◆ Description of the task ◆
Would you transcribe all of the data exactly, down to the last character?

•••••

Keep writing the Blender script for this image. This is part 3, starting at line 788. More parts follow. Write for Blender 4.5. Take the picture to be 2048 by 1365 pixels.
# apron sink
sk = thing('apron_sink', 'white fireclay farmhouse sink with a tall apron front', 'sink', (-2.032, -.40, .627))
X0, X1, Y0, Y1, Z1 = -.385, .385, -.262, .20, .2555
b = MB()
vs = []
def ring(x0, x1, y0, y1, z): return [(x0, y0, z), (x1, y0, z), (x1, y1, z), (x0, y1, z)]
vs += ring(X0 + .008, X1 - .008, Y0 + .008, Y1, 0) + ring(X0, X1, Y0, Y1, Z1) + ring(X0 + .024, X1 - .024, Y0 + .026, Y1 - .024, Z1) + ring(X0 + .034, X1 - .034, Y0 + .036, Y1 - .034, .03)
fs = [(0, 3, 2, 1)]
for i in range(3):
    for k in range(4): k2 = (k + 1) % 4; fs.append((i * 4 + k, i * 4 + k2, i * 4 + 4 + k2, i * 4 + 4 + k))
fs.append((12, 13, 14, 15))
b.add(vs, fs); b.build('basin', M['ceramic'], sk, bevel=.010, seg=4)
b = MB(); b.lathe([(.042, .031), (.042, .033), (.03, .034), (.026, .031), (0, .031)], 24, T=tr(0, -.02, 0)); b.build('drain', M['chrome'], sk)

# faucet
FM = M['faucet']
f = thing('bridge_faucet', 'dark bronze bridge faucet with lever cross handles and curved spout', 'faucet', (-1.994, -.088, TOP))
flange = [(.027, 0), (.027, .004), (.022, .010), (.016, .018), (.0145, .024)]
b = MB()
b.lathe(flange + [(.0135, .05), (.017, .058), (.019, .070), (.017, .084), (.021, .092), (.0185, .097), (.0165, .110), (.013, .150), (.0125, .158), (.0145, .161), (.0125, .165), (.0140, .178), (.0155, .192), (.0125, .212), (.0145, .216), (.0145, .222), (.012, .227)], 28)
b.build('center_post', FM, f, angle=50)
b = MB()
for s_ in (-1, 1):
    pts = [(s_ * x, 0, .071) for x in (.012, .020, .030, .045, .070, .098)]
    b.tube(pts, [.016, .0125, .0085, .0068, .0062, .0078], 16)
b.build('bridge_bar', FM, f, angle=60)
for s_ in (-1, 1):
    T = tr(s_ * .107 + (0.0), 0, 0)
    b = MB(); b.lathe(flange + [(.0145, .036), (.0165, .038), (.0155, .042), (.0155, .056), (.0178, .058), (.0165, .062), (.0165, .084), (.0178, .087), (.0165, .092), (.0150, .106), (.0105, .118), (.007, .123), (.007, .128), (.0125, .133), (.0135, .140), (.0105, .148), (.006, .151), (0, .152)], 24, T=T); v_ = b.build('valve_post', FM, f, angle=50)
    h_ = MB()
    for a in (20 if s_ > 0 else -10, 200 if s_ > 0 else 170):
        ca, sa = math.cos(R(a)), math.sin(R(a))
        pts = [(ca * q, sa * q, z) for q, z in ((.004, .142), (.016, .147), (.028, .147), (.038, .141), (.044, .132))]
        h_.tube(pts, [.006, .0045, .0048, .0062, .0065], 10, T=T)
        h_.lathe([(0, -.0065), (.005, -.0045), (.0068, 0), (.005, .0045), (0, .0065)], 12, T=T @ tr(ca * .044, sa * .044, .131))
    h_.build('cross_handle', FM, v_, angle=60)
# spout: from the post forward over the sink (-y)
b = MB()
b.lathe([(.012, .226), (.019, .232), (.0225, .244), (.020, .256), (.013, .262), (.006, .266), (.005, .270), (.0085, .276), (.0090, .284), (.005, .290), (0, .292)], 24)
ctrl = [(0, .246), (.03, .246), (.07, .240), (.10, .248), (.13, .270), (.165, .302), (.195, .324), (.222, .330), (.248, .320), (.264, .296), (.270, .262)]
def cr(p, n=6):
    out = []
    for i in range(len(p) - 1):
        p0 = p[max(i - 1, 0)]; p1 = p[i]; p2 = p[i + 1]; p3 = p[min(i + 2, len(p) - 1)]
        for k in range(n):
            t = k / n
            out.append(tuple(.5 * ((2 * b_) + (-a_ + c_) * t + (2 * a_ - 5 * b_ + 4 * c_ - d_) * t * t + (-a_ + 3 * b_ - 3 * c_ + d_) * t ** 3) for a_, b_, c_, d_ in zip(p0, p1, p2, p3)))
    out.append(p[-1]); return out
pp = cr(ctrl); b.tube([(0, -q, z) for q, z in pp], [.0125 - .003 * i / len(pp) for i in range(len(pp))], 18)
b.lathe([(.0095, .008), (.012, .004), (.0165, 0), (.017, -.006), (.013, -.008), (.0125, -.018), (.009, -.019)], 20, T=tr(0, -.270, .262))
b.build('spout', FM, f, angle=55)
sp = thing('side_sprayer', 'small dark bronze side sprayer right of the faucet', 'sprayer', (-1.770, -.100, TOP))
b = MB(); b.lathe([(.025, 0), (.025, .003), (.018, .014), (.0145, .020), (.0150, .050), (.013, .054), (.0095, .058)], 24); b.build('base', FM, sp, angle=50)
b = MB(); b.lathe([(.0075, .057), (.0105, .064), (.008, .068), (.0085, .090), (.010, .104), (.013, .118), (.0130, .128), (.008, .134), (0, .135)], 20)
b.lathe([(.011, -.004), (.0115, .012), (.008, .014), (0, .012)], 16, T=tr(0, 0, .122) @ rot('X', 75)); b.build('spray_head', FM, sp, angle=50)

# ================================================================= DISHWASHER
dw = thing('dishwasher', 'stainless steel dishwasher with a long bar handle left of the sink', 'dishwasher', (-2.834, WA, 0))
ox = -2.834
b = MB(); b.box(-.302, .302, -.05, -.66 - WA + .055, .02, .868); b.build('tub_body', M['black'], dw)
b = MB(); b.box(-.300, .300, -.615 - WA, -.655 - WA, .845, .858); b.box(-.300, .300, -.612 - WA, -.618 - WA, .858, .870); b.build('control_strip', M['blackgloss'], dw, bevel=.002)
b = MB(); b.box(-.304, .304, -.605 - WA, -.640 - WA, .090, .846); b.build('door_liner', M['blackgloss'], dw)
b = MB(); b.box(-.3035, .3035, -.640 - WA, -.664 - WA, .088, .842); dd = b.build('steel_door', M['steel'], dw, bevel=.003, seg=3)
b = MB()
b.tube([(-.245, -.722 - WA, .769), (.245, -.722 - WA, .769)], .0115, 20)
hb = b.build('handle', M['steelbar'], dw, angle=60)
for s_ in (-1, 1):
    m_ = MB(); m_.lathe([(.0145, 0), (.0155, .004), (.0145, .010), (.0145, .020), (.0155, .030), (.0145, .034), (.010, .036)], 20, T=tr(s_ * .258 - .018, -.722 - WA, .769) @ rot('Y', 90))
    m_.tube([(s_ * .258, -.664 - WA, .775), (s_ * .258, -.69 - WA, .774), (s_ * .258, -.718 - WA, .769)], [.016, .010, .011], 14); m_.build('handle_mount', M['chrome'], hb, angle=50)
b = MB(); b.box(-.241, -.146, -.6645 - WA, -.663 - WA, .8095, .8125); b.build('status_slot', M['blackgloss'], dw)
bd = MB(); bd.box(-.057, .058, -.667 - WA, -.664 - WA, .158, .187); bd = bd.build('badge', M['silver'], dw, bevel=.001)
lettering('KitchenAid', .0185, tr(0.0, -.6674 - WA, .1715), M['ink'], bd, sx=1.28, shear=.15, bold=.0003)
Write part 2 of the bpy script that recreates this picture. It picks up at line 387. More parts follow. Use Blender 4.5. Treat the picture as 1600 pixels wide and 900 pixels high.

•••••

◆ Answer in full ◆
Keep writing the Blender script for this image. This is part 3, starting at line 788. More parts follow. Write for Blender 4.5. Take the picture to be 2048 by 1365 pixels.
# apron sink
sk = thing('apron_sink', 'white fireclay farmhouse sink with a tall apron front', 'sink', (-2.032, -.40, .627))
X0, X1, Y0, Y1, Z1 = -.385, .385, -.262, .20, .2555
b = MB()
vs = []
def ring(x0, x1, y0, y1, z): return [(x0, y0, z), (x1, y0, z), (x1, y1, z), (x0, y1, z)]
vs += ring(X0 + .008, X1 - .008, Y0 + .008, Y1, 0) + ring(X0, X1, Y0, Y1, Z1) + ring(X0 + .024, X1 - .024, Y0 + .026, Y1 - .024, Z1) + ring(X0 + .034, X1 - .034, Y0 + .036, Y1 - .034, .03)
fs = [(0, 3, 2, 1)]
for i in range(3):
    for k in range(4): k2 = (k + 1) % 4; fs.append((i * 4 + k, i * 4 + k2, i * 4 + 4 + k2, i * 4 + 4 + k))
fs.append((12, 13, 14, 15))
b.add(vs, fs); b.build('basin', M['ceramic'], sk, bevel=.010, seg=4)
b = MB(); b.lathe([(.042, .031), (.042, .033), (.03, .034), (.026, .031), (0, .031)], 24, T=tr(0, -.02, 0)); b.build('drain', M['chrome'], sk)

# faucet
FM = M['faucet']
f = thing('bridge_faucet', 'dark bronze bridge faucet with lever cross handles and curved spout', 'faucet', (-1.994, -.088, TOP))
flange = [(.027, 0), (.027, .004), (.022, .010), (.016, .018), (.0145, .024)]
b = MB()
b.lathe(flange + [(.0135, .05), (.017, .058), (.019, .070), (.017, .084), (.021, .092), (.0185, .097), (.0165, .110), (.013, .150), (.0125, .158), (.0145, .161), (.0125, .165), (.0140, .178), (.0155, .192), (.0125, .212), (.0145, .216), (.0145, .222), (.012, .227)], 28)
b.build('center_post', FM, f, angle=50)
b = MB()
for s_ in (-1, 1):
    pts = [(s_ * x, 0, .071) for x in (.012, .020, .030, .045, .070, .098)]
    b.tube(pts, [.016, .0125, .0085, .0068, .0062, .0078], 16)
b.build('bridge_bar', FM, f, angle=60)
for s_ in (-1, 1):
    T = tr(s_ * .107 + (0.0), 0, 0)
    b = MB(); b.lathe(flange + [(.0145, .036), (.0165, .038), (.0155, .042), (.0155, .056), (.0178, .058), (.0165, .062), (.0165, .084), (.0178, .087), (.0165, .092), (.0150, .106), (.0105, .118), (.007, .123), (.007, .128), (.0125, .133), (.0135, .140), (.0105, .148), (.006, .151), (0, .152)], 24, T=T); v_ = b.build('valve_post', FM, f, angle=50)
    h_ = MB()
    for a in (20 if s_ > 0 else -10, 200 if s_ > 0 else 170):
        ca, sa = math.cos(R(a)), math.sin(R(a))
        pts = [(ca * q, sa * q, z) for q, z in ((.004, .142), (.016, .147), (.028, .147), (.038, .141), (.044, .132))]
        h_.tube(pts, [.006, .0045, .0048, .0062, .0065], 10, T=T)
        h_.lathe([(0, -.0065), (.005, -.0045), (.0068, 0), (.005, .0045), (0, .0065)], 12, T=T @ tr(ca * .044, sa * .044, .131))
    h_.build('cross_handle', FM, v_, angle=60)
# spout: from the post forward over the sink (-y)
b = MB()
b.lathe([(.012, .226), (.019, .232), (.0225, .244), (.020, .256), (.013, .262), (.006, .266), (.005, .270), (.0085, .276), (.0090, .284), (.005, .290), (0, .292)], 24)
ctrl = [(0, .246), (.03, .246), (.07, .240), (.10, .248), (.13, .270), (.165, .302), (.195, .324), (.222, .330), (.248, .320), (.264, .296), (.270, .262)]
def cr(p, n=6):
    out = []
    for i in range(len(p) - 1):
        p0 = p[max(i - 1, 0)]; p1 = p[i]; p2 = p[i + 1]; p3 = p[min(i + 2, len(p) - 1)]
        for k in range(n):
            t = k / n
            out.append(tuple(.5 * ((2 * b_) + (-a_ + c_) * t + (2 * a_ - 5 * b_ + 4 * c_ - d_) * t * t + (-a_ + 3 * b_ - 3 * c_ + d_) * t ** 3) for a_, b_, c_, d_ in zip(p0, p1, p2, p3)))
    out.append(p[-1]); return out
pp = cr(ctrl); b.tube([(0, -q, z) for q, z in pp], [.0125 - .003 * i / len(pp) for i in range(len(pp))], 18)
b.lathe([(.0095, .008), (.012, .004), (.0165, 0), (.017, -.006), (.013, -.008), (.0125, -.018), (.009, -.019)], 20, T=tr(0, -.270, .262))
b.build('spout', FM, f, angle=55)
sp = thing('side_sprayer', 'small dark bronze side sprayer right of the faucet', 'sprayer', (-1.770, -.100, TOP))
b = MB(); b.lathe([(.025, 0), (.025, .003), (.018, .014), (.0145, .020), (.0150, .050), (.013, .054), (.0095, .058)], 24); b.build('base', FM, sp, angle=50)
b = MB(); b.lathe([(.0075, .057), (.0105, .064), (.008, .068), (.0085, .090), (.010, .104), (.013, .118), (.0130, .128), (.008, .134), (0, .135)], 20)
b.lathe([(.011, -.004), (.0115, .012), (.008, .014), (0, .012)], 16, T=tr(0, 0, .122) @ rot('X', 75)); b.build('spray_head', FM, sp, angle=50)

# ================================================================= DISHWASHER
dw = thing('dishwasher', 'stainless steel dishwasher with a long bar handle left of the sink', 'dishwasher', (-2.834, WA, 0))
ox = -2.834
b = MB(); b.box(-.302, .302, -.05, -.66 - WA + .055, .02, .868); b.build('tub_body', M['black'], dw)
b = MB(); b.box(-.300, .300, -.615 - WA, -.655 - WA, .845, .858); b.box(-.300, .300, -.612 - WA, -.618 - WA, .858, .870); b.build('control_strip', M['blackgloss'], dw, bevel=.002)
b = MB(); b.box(-.304, .304, -.605 - WA, -.640 - WA, .090, .846); b.build('door_liner', M['blackgloss'], dw)
b = MB(); b.box(-.3035, .3035, -.640 - WA, -.664 - WA, .088, .842); dd = b.build('steel_door', M['steel'], dw, bevel=.003, seg=3)
b = MB()
b.tube([(-.245, -.722 - WA, .769), (.245, -.722 - WA, .769)], .0115, 20)
hb = b.build('handle', M['steelbar'], dw, angle=60)
for s_ in (-1, 1):
    m_ = MB(); m_.lathe([(.0145, 0), (.0155, .004), (.0145, .010), (.0145, .020), (.0155, .030), (.0145, .034), (.010, .036)], 20, T=tr(s_ * .258 - .018, -.722 - WA, .769) @ rot('Y', 90))
    m_.tube([(s_ * .258, -.664 - WA, .775), (s_ * .258, -.69 - WA, .774), (s_ * .258, -.718 - WA, .769)], [.016, .010, .011], 14); m_.build('handle_mount', M['chrome'], hb, angle=50)
b = MB(); b.box(-.241, -.146, -.6645 - WA, -.663 - WA, .8095, .8125); b.build('status_slot', M['blackgloss'], dw)
bd = MB(); bd.box(-.057, .058, -.667 - WA, -.664 - WA, .158, .187); bd = bd.build('badge', M['silver'], dw, bevel=.001)
lettering('KitchenAid', .0185, tr(0.0, -.6674 - WA, .1715), M['ink'], bd, sx=1.28, shear=.15, bold=.0003)
Write part 2 of the bpy script that recreates this picture. It picks up at line 387. More parts follow. Use Blender 4.5. Treat the picture as 1600 pixels wide and 900 pixels high.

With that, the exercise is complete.